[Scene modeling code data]
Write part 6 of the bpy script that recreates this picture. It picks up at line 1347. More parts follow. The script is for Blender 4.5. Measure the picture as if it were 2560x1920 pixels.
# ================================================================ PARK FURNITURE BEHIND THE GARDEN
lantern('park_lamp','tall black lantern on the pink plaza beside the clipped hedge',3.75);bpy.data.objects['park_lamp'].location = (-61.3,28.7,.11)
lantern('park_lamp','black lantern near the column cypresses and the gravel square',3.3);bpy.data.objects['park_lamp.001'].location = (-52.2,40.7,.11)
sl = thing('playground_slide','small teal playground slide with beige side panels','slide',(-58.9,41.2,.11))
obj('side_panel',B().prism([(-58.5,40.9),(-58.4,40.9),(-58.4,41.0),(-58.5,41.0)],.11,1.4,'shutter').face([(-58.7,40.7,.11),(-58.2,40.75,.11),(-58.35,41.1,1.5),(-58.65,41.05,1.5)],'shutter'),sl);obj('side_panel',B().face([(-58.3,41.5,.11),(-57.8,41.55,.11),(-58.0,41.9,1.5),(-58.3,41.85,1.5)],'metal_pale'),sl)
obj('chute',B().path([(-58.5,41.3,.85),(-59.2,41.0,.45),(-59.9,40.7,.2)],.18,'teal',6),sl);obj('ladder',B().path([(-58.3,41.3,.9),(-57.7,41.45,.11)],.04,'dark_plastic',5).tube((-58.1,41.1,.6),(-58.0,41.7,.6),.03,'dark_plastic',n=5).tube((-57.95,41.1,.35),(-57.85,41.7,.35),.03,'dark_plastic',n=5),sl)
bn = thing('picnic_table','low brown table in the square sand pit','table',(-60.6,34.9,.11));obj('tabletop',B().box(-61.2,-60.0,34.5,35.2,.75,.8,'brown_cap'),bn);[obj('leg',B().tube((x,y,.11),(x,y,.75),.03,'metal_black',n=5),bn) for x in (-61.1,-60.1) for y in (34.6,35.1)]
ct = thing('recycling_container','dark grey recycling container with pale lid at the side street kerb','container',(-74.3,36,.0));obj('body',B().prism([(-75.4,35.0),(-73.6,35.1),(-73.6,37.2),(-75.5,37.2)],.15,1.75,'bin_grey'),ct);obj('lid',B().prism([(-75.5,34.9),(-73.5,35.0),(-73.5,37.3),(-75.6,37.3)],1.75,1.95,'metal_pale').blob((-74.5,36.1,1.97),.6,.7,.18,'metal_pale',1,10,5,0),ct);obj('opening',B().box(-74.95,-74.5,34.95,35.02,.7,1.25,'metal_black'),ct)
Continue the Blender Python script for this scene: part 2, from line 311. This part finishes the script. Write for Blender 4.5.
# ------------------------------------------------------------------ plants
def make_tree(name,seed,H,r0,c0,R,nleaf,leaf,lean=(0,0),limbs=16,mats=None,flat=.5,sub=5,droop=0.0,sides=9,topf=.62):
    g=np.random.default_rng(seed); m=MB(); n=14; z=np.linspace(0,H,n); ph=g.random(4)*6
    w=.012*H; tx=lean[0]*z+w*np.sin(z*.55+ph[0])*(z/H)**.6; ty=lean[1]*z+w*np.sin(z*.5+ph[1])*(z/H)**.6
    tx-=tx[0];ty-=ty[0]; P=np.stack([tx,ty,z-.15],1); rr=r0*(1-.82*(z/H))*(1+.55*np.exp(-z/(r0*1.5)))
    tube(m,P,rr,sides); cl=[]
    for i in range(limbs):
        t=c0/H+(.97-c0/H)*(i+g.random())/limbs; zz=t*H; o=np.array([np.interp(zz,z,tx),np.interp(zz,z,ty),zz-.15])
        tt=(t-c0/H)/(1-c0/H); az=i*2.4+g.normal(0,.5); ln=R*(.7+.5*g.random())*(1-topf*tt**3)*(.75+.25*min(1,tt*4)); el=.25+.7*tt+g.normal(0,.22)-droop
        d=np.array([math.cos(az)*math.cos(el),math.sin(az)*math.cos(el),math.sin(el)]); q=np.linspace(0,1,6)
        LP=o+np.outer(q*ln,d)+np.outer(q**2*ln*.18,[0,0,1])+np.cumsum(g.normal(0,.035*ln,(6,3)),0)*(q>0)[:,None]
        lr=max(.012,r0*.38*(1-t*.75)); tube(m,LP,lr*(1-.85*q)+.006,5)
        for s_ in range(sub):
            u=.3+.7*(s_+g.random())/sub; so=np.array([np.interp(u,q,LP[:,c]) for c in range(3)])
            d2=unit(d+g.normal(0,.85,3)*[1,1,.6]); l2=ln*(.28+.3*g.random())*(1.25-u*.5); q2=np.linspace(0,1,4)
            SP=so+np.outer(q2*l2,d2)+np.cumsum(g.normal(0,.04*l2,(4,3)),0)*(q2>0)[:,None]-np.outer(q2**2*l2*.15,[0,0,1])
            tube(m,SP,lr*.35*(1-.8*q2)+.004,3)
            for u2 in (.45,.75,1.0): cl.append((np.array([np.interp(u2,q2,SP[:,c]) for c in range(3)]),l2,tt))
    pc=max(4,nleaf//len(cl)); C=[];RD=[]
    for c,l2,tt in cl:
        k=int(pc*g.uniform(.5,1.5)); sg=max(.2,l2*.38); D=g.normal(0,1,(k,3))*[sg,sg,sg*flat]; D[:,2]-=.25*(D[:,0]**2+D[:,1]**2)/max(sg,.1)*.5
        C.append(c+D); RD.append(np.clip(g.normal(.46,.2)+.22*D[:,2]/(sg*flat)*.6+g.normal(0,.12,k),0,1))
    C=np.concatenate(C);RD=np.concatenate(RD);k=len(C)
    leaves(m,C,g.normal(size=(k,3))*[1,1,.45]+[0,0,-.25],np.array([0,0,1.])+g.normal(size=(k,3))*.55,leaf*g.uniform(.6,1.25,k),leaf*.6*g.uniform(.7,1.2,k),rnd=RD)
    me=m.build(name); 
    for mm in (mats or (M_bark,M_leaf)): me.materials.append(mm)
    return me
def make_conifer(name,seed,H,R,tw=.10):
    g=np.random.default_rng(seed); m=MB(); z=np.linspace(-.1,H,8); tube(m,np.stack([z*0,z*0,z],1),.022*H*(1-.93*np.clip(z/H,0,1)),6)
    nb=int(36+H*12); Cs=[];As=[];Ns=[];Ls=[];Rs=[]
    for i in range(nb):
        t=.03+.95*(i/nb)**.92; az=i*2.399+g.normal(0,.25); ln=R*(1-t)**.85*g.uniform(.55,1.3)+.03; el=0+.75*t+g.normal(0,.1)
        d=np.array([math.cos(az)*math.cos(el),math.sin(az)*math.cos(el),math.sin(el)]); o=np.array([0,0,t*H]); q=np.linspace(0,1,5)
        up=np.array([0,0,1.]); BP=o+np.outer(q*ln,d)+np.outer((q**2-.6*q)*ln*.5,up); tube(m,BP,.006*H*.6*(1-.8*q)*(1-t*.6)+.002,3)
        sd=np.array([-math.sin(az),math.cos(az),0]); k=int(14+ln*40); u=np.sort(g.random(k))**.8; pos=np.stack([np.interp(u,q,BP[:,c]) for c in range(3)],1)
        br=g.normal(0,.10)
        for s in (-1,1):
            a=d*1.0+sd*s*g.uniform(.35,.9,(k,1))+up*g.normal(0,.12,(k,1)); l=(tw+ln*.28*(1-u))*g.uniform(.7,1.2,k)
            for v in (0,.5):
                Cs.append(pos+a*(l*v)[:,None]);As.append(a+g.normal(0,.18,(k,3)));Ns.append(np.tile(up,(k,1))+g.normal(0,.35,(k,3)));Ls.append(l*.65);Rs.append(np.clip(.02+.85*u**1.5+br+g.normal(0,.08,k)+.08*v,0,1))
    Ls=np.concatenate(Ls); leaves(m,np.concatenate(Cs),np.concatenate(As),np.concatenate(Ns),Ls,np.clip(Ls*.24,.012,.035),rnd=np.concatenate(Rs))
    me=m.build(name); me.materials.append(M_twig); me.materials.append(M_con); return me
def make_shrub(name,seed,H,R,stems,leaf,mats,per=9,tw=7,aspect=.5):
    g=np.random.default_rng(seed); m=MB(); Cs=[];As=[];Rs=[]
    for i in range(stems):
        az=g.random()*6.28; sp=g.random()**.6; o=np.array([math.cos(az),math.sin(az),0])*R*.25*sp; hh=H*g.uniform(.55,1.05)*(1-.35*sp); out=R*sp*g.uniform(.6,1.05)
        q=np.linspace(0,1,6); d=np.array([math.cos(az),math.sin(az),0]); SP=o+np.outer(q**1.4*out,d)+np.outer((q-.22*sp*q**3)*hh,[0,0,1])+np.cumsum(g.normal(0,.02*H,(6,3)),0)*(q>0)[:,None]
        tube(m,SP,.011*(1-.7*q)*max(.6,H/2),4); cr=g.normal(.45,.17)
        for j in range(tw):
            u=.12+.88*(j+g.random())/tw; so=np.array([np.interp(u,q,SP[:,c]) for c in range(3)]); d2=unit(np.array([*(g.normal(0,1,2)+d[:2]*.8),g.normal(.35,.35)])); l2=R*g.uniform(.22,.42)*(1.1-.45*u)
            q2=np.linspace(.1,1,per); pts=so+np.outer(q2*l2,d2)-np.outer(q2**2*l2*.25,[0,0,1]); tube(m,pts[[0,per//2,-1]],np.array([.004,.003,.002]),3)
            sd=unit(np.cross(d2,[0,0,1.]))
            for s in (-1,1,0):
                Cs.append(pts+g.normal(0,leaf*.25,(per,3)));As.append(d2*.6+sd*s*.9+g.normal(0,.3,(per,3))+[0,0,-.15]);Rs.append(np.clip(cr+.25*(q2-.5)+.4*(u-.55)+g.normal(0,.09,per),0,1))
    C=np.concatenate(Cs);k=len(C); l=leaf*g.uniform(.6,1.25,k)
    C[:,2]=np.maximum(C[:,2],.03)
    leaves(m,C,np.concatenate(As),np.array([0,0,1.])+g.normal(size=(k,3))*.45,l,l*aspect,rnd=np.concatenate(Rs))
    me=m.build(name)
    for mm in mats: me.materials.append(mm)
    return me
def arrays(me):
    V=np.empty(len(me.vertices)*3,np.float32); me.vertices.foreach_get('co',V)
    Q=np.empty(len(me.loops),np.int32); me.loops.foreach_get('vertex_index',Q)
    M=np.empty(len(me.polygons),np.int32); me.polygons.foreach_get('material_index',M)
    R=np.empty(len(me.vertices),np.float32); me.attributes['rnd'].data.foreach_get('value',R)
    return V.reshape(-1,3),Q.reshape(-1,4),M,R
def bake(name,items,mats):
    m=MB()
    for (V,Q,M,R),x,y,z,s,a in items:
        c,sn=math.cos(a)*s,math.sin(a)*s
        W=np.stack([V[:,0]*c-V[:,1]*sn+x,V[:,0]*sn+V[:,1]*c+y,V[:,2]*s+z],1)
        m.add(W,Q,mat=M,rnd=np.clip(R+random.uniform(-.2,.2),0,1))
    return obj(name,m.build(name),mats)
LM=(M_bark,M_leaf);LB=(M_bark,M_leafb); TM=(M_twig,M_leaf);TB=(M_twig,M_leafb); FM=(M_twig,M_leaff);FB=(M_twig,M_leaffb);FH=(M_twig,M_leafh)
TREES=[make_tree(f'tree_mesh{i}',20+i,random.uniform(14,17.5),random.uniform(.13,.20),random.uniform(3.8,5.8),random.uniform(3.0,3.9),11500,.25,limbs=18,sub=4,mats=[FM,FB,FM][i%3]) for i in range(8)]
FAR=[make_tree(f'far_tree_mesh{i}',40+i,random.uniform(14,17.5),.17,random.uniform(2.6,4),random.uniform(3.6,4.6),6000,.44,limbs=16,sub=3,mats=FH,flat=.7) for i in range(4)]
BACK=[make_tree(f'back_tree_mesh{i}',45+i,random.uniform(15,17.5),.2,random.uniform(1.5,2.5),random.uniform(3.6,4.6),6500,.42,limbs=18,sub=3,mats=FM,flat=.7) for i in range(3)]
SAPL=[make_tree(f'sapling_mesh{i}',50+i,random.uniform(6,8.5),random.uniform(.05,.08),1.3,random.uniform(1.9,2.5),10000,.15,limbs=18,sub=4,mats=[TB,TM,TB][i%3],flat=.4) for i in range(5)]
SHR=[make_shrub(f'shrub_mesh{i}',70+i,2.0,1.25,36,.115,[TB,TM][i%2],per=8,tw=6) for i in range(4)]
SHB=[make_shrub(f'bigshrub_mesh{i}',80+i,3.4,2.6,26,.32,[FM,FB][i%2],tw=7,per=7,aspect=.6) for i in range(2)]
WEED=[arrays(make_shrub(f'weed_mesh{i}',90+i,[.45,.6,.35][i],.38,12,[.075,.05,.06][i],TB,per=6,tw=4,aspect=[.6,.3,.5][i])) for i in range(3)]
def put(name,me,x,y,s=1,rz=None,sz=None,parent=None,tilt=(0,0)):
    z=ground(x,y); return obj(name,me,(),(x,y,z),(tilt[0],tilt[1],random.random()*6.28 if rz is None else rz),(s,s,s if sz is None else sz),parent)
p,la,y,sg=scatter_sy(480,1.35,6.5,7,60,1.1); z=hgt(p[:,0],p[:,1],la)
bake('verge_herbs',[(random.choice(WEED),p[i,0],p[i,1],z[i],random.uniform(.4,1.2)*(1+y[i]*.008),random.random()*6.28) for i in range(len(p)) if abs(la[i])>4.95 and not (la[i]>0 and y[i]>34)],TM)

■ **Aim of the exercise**
All lines above with "flat" in them should be returned.

■ **Worked solution**
def make_tree(name,seed,H,r0,c0,R,nleaf,leaf,lean=(0,0),limbs=16,mats=None,flat=.5,sub=5,droop=0.0,sides=9,topf=.62):
        k=int(pc*g.uniform(.5,1.5)); sg=max(.2,l2*.38); D=g.normal(0,1,(k,3))*[sg,sg,sg*flat]; D[:,2]-=.25*(D[:,0]**2+D[:,1]**2)/max(sg,.1)*.5
        C.append(c+D); RD.append(np.clip(g.normal(.46,.2)+.22*D[:,2]/(sg*flat)*.6+g.normal(0,.12,k),0,1))
FAR=[make_tree(f'far_tree_mesh{i}',40+i,random.uniform(14,17.5),.17,random.uniform(2.6,4),random.uniform(3.6,4.6),6000,.44,limbs=16,sub=3,mats=FH,flat=.7) for i in range(4)]
BACK=[make_tree(f'back_tree_mesh{i}',45+i,random.uniform(15,17.5),.2,random.uniform(1.5,2.5),random.uniform(3.6,4.6),6500,.42,limbs=18,sub=3,mats=FM,flat=.7) for i in range(3)]
SAPL=[make_tree(f'sapling_mesh{i}',50+i,random.uniform(6,8.5),random.uniform(.05,.08),1.3,random.uniform(1.9,2.5),10000,.15,limbs=18,sub=4,mats=[TB,TM,TB][i%3],flat=.4) for i in range(5)]